But for thousands of southerners who have spent years as refugees, whether they can go home anytime soon depends on the resolution of Sudan’s other conflict, the one still raging in Darfur in Sudan’s west.

“If I head south, the Arabs will kill me,” said Martin Atok, 37, referring to the pro-government Arab militias called the janjaweed who have been targeting black African tribesmen in Darfur as part of a campaign the United States has labeled genocide. “The war has blocked our way home.”

Last week, under pressure from the United Nations Security Council, Sudan’s government and the Sudan People’s Liberation Movement promised to clinch by year’s end a long-sought, U.S.-brokered deal to end the war in the south, which has killed 2.2 million people.

Most of the major differences have been ironed out, and there’s currently a ceasefire in place. The agreement, molded over three years of talks in the Kenyan resort town of Naivasha, provides for sharing oil revenue and power and provides for a vote on self-determination.

But the accord has yet to be signed, in part out of suspicion that the rebels in the south might support rebels in Darfur and in part because the Bush administration this past year has been focused primarily on resolving the Darfur conflict, which has killed 70,000 and displaced 1.6 million.

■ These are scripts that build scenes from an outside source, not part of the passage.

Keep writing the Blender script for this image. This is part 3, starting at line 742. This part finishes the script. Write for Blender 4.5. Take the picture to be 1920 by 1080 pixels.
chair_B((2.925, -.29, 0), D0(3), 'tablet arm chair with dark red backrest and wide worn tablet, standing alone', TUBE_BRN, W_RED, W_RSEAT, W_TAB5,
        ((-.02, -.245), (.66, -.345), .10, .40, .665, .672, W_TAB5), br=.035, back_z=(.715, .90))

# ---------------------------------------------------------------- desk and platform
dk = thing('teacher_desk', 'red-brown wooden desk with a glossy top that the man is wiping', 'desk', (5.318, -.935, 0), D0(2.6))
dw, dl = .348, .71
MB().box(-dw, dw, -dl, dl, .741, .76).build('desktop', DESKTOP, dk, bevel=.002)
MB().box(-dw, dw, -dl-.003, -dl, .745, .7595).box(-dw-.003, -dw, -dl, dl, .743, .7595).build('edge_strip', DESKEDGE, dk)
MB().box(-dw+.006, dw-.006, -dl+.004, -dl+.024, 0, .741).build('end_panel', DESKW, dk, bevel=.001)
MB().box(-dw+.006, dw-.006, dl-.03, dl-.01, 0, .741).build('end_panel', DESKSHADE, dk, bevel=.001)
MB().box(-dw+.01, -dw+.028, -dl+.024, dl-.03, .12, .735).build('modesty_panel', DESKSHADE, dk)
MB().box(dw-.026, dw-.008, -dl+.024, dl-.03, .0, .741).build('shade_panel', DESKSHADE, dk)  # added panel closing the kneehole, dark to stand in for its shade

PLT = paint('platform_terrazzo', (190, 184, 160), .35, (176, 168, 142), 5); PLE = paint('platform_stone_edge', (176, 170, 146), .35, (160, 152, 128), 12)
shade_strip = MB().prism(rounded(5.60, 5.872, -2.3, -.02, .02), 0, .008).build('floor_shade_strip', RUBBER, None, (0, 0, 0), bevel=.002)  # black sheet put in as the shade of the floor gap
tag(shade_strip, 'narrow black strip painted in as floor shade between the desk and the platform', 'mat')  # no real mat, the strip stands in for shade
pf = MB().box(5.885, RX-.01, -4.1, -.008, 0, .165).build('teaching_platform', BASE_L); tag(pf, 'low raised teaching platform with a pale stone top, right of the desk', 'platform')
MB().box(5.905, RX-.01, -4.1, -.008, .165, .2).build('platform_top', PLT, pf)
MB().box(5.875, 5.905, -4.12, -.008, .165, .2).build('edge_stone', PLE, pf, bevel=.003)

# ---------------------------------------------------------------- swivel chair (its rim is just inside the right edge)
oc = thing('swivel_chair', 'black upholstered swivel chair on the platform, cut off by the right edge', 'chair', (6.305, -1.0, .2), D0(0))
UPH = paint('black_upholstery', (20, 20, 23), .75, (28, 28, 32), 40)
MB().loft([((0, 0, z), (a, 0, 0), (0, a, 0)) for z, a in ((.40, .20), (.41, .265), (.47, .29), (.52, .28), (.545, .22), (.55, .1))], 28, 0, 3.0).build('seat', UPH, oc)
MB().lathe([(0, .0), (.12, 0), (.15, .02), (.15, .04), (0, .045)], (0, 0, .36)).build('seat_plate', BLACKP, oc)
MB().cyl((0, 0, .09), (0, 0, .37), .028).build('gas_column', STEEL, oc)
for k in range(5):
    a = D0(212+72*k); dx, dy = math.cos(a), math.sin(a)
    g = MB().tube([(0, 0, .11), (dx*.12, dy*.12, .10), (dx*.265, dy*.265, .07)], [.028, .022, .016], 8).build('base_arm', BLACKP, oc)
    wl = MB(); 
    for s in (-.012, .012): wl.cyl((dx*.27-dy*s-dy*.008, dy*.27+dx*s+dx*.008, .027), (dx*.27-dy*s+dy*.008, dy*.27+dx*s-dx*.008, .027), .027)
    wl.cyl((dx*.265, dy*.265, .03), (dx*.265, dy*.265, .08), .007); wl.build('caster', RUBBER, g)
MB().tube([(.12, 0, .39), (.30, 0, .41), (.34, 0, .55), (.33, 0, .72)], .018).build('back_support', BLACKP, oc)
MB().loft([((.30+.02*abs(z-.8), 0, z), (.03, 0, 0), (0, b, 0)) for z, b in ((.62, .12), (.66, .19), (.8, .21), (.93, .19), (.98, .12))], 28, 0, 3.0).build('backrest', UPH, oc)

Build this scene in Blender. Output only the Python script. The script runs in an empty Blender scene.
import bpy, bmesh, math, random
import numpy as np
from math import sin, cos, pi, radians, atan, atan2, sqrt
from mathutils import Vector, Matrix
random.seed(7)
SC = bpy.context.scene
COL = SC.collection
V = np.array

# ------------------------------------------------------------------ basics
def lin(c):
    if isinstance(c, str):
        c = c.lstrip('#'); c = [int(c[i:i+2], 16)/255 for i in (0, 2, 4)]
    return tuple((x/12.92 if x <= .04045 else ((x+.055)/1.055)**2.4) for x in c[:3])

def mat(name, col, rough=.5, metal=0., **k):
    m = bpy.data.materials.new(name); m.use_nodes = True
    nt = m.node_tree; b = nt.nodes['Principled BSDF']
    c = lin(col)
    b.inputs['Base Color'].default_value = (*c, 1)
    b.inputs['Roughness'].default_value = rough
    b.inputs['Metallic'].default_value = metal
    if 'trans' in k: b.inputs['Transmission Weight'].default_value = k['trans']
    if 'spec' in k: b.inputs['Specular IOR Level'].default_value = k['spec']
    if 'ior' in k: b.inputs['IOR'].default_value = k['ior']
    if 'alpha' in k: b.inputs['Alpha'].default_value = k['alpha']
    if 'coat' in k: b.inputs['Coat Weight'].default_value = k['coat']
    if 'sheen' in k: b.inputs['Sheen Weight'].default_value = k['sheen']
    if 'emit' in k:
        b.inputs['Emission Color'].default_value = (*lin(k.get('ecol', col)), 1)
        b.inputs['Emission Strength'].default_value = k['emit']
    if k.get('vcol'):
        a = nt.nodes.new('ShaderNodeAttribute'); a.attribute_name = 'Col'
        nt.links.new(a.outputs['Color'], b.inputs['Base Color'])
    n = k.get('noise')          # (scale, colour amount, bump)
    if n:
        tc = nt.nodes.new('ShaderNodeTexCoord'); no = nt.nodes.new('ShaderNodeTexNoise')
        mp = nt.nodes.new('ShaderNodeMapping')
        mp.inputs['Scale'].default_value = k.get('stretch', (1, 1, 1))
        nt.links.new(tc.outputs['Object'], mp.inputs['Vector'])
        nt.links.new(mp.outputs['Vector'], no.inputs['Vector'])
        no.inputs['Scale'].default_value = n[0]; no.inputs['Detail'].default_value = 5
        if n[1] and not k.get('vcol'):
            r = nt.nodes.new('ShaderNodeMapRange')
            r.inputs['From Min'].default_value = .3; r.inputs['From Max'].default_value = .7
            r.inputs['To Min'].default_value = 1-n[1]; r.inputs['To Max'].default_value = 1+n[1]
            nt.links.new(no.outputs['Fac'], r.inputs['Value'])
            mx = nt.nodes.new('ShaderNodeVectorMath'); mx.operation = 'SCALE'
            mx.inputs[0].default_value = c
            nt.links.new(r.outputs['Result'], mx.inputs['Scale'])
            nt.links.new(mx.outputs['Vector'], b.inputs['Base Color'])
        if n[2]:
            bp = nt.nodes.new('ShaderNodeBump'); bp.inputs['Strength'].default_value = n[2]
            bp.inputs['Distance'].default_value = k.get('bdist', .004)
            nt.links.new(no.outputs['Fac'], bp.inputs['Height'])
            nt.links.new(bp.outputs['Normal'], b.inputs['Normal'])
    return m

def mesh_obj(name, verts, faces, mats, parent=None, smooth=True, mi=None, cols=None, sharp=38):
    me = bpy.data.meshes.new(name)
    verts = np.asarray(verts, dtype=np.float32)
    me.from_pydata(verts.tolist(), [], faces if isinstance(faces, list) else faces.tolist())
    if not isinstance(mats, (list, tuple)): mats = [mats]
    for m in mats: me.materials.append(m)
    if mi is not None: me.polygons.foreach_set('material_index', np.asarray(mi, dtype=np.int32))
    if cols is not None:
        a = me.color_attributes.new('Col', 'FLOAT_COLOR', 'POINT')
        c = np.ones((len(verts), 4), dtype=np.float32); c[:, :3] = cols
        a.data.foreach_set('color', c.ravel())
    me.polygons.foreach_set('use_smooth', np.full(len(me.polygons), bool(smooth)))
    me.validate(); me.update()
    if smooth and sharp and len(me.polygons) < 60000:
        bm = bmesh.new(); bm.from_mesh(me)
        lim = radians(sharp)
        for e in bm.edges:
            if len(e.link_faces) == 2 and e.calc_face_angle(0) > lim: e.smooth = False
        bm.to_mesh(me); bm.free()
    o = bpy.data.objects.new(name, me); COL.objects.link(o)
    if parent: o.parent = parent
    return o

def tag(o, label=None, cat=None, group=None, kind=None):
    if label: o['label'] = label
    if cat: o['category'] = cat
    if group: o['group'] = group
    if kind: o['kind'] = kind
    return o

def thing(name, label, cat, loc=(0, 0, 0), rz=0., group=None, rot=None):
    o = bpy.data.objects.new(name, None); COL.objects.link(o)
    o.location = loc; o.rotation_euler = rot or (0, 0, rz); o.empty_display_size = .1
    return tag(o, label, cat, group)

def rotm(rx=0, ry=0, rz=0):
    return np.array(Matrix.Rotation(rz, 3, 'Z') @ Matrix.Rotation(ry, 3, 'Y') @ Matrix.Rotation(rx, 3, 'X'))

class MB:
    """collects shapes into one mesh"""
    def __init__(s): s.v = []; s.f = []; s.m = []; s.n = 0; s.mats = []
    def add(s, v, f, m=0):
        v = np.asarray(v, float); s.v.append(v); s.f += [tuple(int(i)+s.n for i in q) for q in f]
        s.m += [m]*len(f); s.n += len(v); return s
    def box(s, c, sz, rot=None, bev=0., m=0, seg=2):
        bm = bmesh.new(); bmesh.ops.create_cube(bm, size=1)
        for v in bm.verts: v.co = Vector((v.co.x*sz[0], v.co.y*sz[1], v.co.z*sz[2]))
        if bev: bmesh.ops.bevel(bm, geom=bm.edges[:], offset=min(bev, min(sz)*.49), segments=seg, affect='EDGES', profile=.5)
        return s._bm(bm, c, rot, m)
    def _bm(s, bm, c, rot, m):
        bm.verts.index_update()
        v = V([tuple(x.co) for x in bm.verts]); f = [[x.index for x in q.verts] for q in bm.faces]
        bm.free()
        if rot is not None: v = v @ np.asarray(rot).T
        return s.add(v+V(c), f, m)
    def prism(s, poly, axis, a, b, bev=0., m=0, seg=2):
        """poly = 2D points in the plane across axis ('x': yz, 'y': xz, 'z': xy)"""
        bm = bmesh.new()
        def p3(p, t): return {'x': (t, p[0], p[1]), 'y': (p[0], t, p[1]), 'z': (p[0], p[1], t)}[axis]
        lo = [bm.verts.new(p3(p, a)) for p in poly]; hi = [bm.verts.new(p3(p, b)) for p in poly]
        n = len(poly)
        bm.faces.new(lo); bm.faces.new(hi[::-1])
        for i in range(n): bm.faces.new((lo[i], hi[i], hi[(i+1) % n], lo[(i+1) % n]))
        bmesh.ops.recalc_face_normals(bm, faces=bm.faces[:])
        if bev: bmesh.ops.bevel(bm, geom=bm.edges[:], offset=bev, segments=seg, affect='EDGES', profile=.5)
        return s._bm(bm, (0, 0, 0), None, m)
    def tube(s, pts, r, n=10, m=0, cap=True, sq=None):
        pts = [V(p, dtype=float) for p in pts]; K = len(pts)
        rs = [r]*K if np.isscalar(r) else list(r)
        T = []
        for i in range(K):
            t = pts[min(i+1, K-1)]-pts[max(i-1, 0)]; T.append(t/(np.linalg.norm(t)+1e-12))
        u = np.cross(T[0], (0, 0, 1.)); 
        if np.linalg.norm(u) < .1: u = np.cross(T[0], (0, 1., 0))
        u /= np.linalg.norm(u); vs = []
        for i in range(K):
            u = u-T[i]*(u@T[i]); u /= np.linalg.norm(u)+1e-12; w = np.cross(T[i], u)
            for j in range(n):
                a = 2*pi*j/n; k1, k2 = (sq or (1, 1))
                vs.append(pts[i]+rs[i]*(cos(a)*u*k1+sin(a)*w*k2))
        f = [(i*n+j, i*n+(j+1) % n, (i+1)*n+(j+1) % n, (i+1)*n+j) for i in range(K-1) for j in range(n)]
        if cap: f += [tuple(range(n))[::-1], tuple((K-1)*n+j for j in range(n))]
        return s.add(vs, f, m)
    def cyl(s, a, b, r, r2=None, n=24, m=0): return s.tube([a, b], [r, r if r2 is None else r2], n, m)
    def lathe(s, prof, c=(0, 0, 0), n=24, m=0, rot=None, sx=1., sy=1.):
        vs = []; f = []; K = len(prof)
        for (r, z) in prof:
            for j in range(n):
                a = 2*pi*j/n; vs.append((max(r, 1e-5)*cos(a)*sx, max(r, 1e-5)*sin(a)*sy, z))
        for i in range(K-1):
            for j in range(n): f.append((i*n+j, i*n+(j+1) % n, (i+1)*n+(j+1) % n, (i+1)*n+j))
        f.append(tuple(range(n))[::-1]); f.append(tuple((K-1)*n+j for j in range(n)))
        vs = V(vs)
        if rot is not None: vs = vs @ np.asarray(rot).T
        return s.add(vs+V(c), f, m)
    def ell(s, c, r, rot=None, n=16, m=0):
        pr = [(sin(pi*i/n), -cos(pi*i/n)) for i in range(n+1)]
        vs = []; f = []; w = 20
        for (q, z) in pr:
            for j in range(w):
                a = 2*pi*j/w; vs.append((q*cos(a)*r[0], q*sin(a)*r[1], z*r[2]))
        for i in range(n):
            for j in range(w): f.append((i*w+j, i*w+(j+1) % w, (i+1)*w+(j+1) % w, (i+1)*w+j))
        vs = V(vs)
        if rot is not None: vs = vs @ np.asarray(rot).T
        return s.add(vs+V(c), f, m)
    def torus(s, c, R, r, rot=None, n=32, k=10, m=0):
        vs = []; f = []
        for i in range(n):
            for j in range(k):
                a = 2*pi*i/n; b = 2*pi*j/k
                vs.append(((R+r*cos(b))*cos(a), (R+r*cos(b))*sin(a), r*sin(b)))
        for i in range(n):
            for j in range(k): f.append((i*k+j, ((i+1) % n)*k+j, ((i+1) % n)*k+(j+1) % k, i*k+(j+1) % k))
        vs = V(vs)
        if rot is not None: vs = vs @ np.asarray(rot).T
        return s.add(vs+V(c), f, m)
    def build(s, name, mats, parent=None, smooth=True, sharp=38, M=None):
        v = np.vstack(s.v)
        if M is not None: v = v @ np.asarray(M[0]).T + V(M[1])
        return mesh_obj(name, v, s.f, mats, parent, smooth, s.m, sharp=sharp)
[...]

And while the crisis in Darfur remains unsettled, Sudan’s many conflicts fester.

In the east, insurgents partly inspired by Darfur’s rebels are threatening to open a new front that could spawn more turmoil. In the capital Khartoum, the government has jailed opposition figures for allegedly backing Darfur’s rebels. Other small, but thorny, insurgencies are also emerging with similar grievances.

U.S. efforts to prompt a settlement in Darfur by imposing U.N. sanctions on Sudan’s government have had little success with Sudan’s veto-carrying allies, namely China, vowing to block such action.

Nowhere is the impact of Darfur on Sudan’s other conflict more apparent than among refugees here.

“There is no fighting in the south. But we still can’t go home,” said Abdul Mou, the chief of Bilal, where 8,700 refugees, mostly members of the Dinka tribe, now live. “This war wants to spoil our peace in the south.”

Martin Atok has lived here 16 years, since he fled his burning village. He remembers watching his brother, Achien, running the other way. It was the last he saw of him.

“The Arabs entered our village and took our cattle,” recalled Atok, as he sat on a bench outside his large mud and brick hut in Bilal. “They burned houses and stores of grains. They killed fathers first, then kidnapped their children.”

Atok bounced from refugee camp to refugee camp until a Western relief agency brought him to Bilal.

Here, Atok married and had five children. He worked on farms during the planting season and made bricks the rest of the year. Sometimes, travelers would come with news of Achien. Atok would reply: Tell him, I will come home soon.

But with the janjaweed in Darfur targeting black Africans like himself, Atok doesn’t feel safe, even if the war here isn’t his war.

“This year I couldn’t find work because we couldn’t go too far outside Bilal,” he said. “The janjaweed are on the way to the farms.”

Even if he raised the courage to cross the frontlines, he can’t get very far.

“How can I get back there? I’m not working. Where can I get the money?” he asks.

Then, his wife, Maria, interrupts, addressing a visitor.

“You people, the white people, can take us to the south. Just put us in your car,” she says. “We’ll go right now.”